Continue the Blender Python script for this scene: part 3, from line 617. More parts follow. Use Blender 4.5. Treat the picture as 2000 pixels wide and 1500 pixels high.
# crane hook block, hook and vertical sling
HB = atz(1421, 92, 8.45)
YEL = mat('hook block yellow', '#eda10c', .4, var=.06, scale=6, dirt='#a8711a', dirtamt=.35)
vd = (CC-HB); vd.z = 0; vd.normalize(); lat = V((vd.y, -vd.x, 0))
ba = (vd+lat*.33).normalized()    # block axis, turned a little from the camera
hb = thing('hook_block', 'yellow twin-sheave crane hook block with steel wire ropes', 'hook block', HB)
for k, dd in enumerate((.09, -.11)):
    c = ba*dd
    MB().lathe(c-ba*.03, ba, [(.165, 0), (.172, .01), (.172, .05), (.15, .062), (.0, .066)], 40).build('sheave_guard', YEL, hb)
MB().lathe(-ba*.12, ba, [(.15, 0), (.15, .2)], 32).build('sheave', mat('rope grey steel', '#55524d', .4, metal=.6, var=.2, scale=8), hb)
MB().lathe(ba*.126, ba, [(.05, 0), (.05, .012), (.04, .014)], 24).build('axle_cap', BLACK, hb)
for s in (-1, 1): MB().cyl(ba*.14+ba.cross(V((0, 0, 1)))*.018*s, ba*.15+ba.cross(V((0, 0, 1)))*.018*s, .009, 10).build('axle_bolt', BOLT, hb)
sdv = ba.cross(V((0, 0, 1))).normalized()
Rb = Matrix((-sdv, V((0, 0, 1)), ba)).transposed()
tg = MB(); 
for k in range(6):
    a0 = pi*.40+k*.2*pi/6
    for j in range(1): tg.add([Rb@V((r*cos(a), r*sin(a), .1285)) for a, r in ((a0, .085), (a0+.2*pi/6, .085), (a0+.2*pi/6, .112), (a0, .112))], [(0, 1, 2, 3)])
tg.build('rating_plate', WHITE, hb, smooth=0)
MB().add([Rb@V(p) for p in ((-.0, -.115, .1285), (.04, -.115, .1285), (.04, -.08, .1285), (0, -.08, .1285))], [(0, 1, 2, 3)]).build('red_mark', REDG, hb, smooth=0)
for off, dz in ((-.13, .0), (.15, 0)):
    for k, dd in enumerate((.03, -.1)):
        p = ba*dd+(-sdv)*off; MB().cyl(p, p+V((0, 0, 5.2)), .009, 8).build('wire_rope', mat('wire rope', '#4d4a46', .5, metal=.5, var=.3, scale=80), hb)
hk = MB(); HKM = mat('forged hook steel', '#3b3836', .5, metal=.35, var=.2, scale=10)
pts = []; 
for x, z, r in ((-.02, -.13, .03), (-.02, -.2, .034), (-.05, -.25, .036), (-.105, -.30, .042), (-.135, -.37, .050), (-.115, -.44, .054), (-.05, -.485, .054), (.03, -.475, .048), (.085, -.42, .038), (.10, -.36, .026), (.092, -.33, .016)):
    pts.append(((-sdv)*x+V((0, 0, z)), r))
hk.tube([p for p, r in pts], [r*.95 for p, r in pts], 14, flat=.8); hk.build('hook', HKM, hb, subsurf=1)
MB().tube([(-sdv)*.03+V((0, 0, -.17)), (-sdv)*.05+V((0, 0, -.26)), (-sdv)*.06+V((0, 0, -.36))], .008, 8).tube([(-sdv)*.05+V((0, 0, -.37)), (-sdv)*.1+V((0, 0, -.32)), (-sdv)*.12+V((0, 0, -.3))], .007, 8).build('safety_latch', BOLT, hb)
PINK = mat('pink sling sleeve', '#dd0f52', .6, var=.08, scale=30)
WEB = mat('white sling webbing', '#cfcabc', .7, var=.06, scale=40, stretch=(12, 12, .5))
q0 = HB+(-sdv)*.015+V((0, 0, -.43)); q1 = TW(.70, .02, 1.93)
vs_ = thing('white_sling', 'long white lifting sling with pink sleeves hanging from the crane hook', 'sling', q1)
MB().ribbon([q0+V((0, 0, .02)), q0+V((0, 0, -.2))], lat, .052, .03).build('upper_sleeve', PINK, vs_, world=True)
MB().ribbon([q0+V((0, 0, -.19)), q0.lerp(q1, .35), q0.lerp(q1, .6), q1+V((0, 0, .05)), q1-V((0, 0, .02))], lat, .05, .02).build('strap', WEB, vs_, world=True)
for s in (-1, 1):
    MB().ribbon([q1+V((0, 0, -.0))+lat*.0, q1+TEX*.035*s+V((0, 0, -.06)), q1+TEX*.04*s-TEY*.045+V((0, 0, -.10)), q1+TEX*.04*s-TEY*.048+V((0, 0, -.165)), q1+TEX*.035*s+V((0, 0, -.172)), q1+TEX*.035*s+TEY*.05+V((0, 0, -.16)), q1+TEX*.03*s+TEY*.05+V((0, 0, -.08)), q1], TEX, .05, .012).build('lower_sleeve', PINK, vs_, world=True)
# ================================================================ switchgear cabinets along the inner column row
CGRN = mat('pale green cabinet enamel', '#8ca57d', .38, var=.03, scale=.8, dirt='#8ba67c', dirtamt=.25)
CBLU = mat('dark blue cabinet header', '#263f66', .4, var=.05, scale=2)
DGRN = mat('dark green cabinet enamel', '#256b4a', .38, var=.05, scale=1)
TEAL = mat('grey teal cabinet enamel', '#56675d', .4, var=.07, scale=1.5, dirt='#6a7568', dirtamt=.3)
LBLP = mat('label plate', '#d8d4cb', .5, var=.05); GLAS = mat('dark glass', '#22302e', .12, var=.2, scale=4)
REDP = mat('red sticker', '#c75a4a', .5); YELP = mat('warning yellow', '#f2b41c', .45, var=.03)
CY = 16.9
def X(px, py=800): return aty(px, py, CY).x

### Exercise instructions
Quote the material exactly, leaving nothing out.

### Answer to this problem
Continue the Blender Python script for this scene: part 3, from line 617. More parts follow. Use Blender 4.5. Treat the picture as 2000 pixels wide and 1500 pixels high.
# crane hook block, hook and vertical sling
HB = atz(1421, 92, 8.45)
YEL = mat('hook block yellow', '#eda10c', .4, var=.06, scale=6, dirt='#a8711a', dirtamt=.35)
vd = (CC-HB); vd.z = 0; vd.normalize(); lat = V((vd.y, -vd.x, 0))
ba = (vd+lat*.33).normalized()    # block axis, turned a little from the camera
hb = thing('hook_block', 'yellow twin-sheave crane hook block with steel wire ropes', 'hook block', HB)
for k, dd in enumerate((.09, -.11)):
    c = ba*dd
    MB().lathe(c-ba*.03, ba, [(.165, 0), (.172, .01), (.172, .05), (.15, .062), (.0, .066)], 40).build('sheave_guard', YEL, hb)
MB().lathe(-ba*.12, ba, [(.15, 0), (.15, .2)], 32).build('sheave', mat('rope grey steel', '#55524d', .4, metal=.6, var=.2, scale=8), hb)
MB().lathe(ba*.126, ba, [(.05, 0), (.05, .012), (.04, .014)], 24).build('axle_cap', BLACK, hb)
for s in (-1, 1): MB().cyl(ba*.14+ba.cross(V((0, 0, 1)))*.018*s, ba*.15+ba.cross(V((0, 0, 1)))*.018*s, .009, 10).build('axle_bolt', BOLT, hb)
sdv = ba.cross(V((0, 0, 1))).normalized()
Rb = Matrix((-sdv, V((0, 0, 1)), ba)).transposed()
tg = MB(); 
for k in range(6):
    a0 = pi*.40+k*.2*pi/6
    for j in range(1): tg.add([Rb@V((r*cos(a), r*sin(a), .1285)) for a, r in ((a0, .085), (a0+.2*pi/6, .085), (a0+.2*pi/6, .112), (a0, .112))], [(0, 1, 2, 3)])
tg.build('rating_plate', WHITE, hb, smooth=0)
MB().add([Rb@V(p) for p in ((-.0, -.115, .1285), (.04, -.115, .1285), (.04, -.08, .1285), (0, -.08, .1285))], [(0, 1, 2, 3)]).build('red_mark', REDG, hb, smooth=0)
for off, dz in ((-.13, .0), (.15, 0)):
    for k, dd in enumerate((.03, -.1)):
        p = ba*dd+(-sdv)*off; MB().cyl(p, p+V((0, 0, 5.2)), .009, 8).build('wire_rope', mat('wire rope', '#4d4a46', .5, metal=.5, var=.3, scale=80), hb)
hk = MB(); HKM = mat('forged hook steel', '#3b3836', .5, metal=.35, var=.2, scale=10)
pts = []; 
for x, z, r in ((-.02, -.13, .03), (-.02, -.2, .034), (-.05, -.25, .036), (-.105, -.30, .042), (-.135, -.37, .050), (-.115, -.44, .054), (-.05, -.485, .054), (.03, -.475, .048), (.085, -.42, .038), (.10, -.36, .026), (.092, -.33, .016)):
    pts.append(((-sdv)*x+V((0, 0, z)), r))
hk.tube([p for p, r in pts], [r*.95 for p, r in pts], 14, flat=.8); hk.build('hook', HKM, hb, subsurf=1)
MB().tube([(-sdv)*.03+V((0, 0, -.17)), (-sdv)*.05+V((0, 0, -.26)), (-sdv)*.06+V((0, 0, -.36))], .008, 8).tube([(-sdv)*.05+V((0, 0, -.37)), (-sdv)*.1+V((0, 0, -.32)), (-sdv)*.12+V((0, 0, -.3))], .007, 8).build('safety_latch', BOLT, hb)
PINK = mat('pink sling sleeve', '#dd0f52', .6, var=.08, scale=30)
WEB = mat('white sling webbing', '#cfcabc', .7, var=.06, scale=40, stretch=(12, 12, .5))
q0 = HB+(-sdv)*.015+V((0, 0, -.43)); q1 = TW(.70, .02, 1.93)
vs_ = thing('white_sling', 'long white lifting sling with pink sleeves hanging from the crane hook', 'sling', q1)
MB().ribbon([q0+V((0, 0, .02)), q0+V((0, 0, -.2))], lat, .052, .03).build('upper_sleeve', PINK, vs_, world=True)
MB().ribbon([q0+V((0, 0, -.19)), q0.lerp(q1, .35), q0.lerp(q1, .6), q1+V((0, 0, .05)), q1-V((0, 0, .02))], lat, .05, .02).build('strap', WEB, vs_, world=True)
for s in (-1, 1):
    MB().ribbon([q1+V((0, 0, -.0))+lat*.0, q1+TEX*.035*s+V((0, 0, -.06)), q1+TEX*.04*s-TEY*.045+V((0, 0, -.10)), q1+TEX*.04*s-TEY*.048+V((0, 0, -.165)), q1+TEX*.035*s+V((0, 0, -.172)), q1+TEX*.035*s+TEY*.05+V((0, 0, -.16)), q1+TEX*.03*s+TEY*.05+V((0, 0, -.08)), q1], TEX, .05, .012).build('lower_sleeve', PINK, vs_, world=True)
# ================================================================ switchgear cabinets along the inner column row
CGRN = mat('pale green cabinet enamel', '#8ca57d', .38, var=.03, scale=.8, dirt='#8ba67c', dirtamt=.25)
CBLU = mat('dark blue cabinet header', '#263f66', .4, var=.05, scale=2)
DGRN = mat('dark green cabinet enamel', '#256b4a', .38, var=.05, scale=1)
TEAL = mat('grey teal cabinet enamel', '#56675d', .4, var=.07, scale=1.5, dirt='#6a7568', dirtamt=.3)
LBLP = mat('label plate', '#d8d4cb', .5, var=.05); GLAS = mat('dark glass', '#22302e', .12, var=.2, scale=4)
REDP = mat('red sticker', '#c75a4a', .5); YELP = mat('warning yellow', '#f2b41c', .45, var=.03)
CY = 16.9
def X(px, py=800): return aty(px, py, CY).x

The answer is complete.